L’adoption de la loi par les autorités de Kinshasa était toutefois assez prévisible. Elles se conformaient aux « ordres » du Président Kabila qui, à son tour, se conformait aux injonctions du Président ougandais Yoweri Museveni, à la fois médiateur international et parrain du M23.
Les autorités de Kinshasa auront ainsi simplement traduit dans les textes les injonctions du président ougandais par Kabila interposé. Rien d’étonnant dans ce vote compte tenu de l’influence que les Présidents Museveni et Kagamé exercent sur Joseph Kabila.
Le refus des parlementaires congolais aurait été vécu comme un insupportable affront à Kampala et à Kigali. Mais ce qui pose véritablement problème, c’est l’enthousiasme avec lequel cette loi (d’impunité) a été approuvée par la communauté internationale.
Le blanc-seing des grandes démocraties
Ainsi, dès le lendemain de l’adoption du projet de loi par l’assemblée nationale, les envoyés spéciaux de la communauté internationale se sont empressés de publier un communiqué conjoint dans lequel ils saluaient une « loi historique » qui va « dans la bonne direction » et qui apportera « une paix durable dans l’Est du Congo ».

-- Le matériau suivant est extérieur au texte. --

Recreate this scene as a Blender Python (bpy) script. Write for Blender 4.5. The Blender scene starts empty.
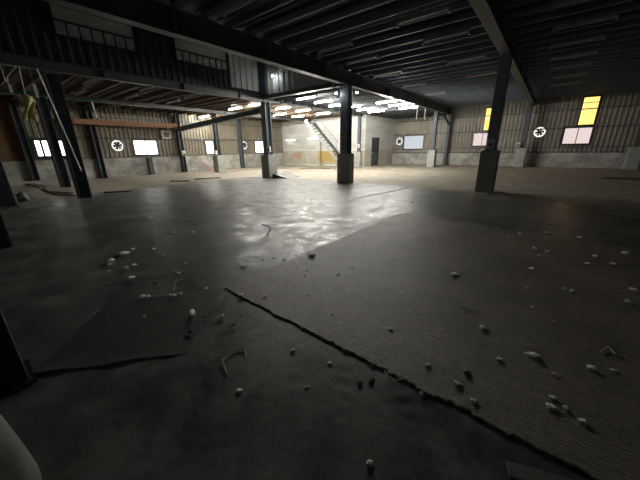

Le document qui, sous d’autres cieux, aurait pu passer pour un canular, a été signé par cinq personnalités tout à fait respectables[1].
Mary Robinson, envoyée spéciale du Secrétaire général des Nations Unies pour la Région des Grands Lacs ; Martin Kobler, Représentant spécial du Secrétaire général des Nations Unies en RDC ; Boubacar Diarra, Représentant spécial de l’Union Africaine pour les Grands Lacs ; Russell Feingold, Envoyé spécial de Barack Obama pour les Grands Lacs et la RDC ; et Koen Vervaeke, Coordonnateur principal de l’Union européenne pour la Région des Grands Lacs.
Ce n’est pourtant pas la première fois que des personnalités de renommée internationale s’engagent sur des textes qui consacrent l’impunité au Congo.
Les accords du 23 mars 2009[2], dont se prévaut le M23, avaient été parrainés par deux anciens présidents africains : le Nigérian Olusegun Obasanjo et le Tanzanien Benjamin Mkapa. Mais lorsque les combattants rwando-ougandais ont déclenché la guerre en avril 2012, les deux parrains des accords ont tout simplement choisi d’être discrets.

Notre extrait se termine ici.